The Perfect Advice on How to Stop Being Afraid of Failure

Lifestyle & Health

Sariah Manning

Tue, 12 Nov 2019 21:17 GMT

Have you ever wanted to play the guitar? Ride a skateboard? Be a stand-up comedian? Or run that 10k marathon? Although I feel like the last one is only for the sadistic who like to punish themselves, we always want to be able to accomplish something, have a dream only assign it to the “too hard basket”.

I have always wanted to be able to play guitar, but after trying in high school and struggling I stopped. I wanted to be a skater, someone who could just jump on my skateboard and ride all over campus in university; being accident prone, a few cuts, bruises, and injuries later I quickly stopped trying. Over the years, there are things that I have said I wanted to become good at but gave up early because I didn’t see progress or didn’t dedicate enough time to becoming better at it.

Many people do not attempt something in fear that they will not be good at it.

Deborah Frances-White, host of The Guilty Feminist podcast and book, shares her ultimate advice on how to tackle a fear of failure. Elizabeth Day hosts a podcast titled “How to Fail”. The podcast celebrates the things that haven’t worked out, exploring what failure has taught them, tackling that self-perceived failure and letting the family down.

Day’s podcast hopes to convey that it is ok to fail, and it is ok to try, as we will always learn something from it. It is not ok to give up and not try at all.

Frances-White suggests that every time we do something, we put ourselves into two categories: worthy or unworthy, and competent and incompetent.

“Rather than going into something thinking ‘if I don’t get this, I’ve failed’ go into it saying that you’re going to give it a try”, she says.

Frances-White goes onto share an anecdote that helps people face up to the concept of failure, and tackle it head on rather than shying away from taking an opportunity in case it doesn’t go to plan.

“People come up to me at parties and say, ‘I want to be a stand-up comedian’,” she said. “I tell them that in a year’s time, they can either be someone with a year’s worth of gig experience. Or they can become someone who wants to be a stand-up comedian.”

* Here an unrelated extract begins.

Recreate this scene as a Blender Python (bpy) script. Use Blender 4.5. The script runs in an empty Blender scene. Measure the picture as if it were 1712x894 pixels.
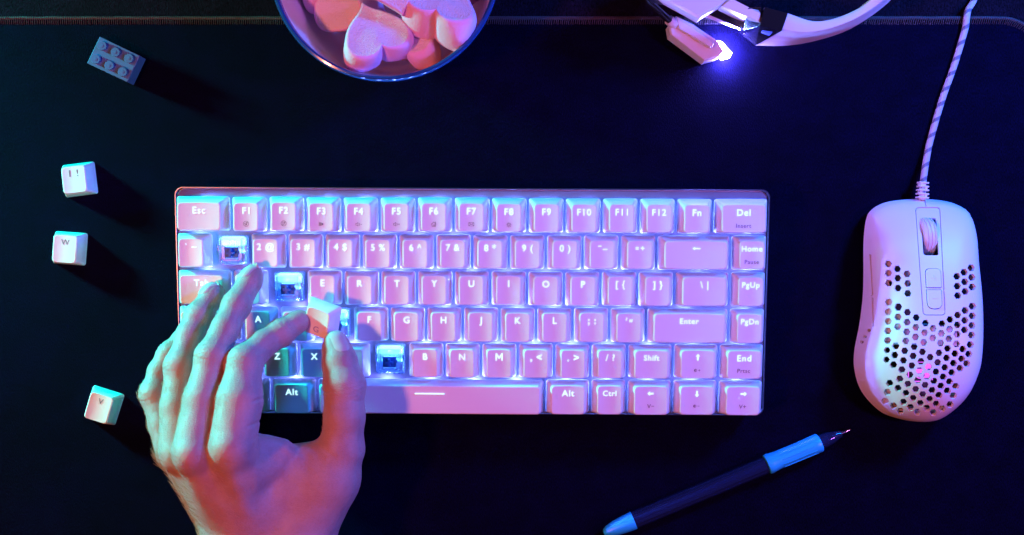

There you have it. I can either be someone with a year’s worth of guitar learning attempts a million cuts and bruises who can finally up their cool factor with the fact that I can ride a skateboard, or I can be someone who wished they could do that.

She rounded off the anecdote with a brilliant piece of advice to takeaway, “The only way to get good is by having lots and lots of goes at something.”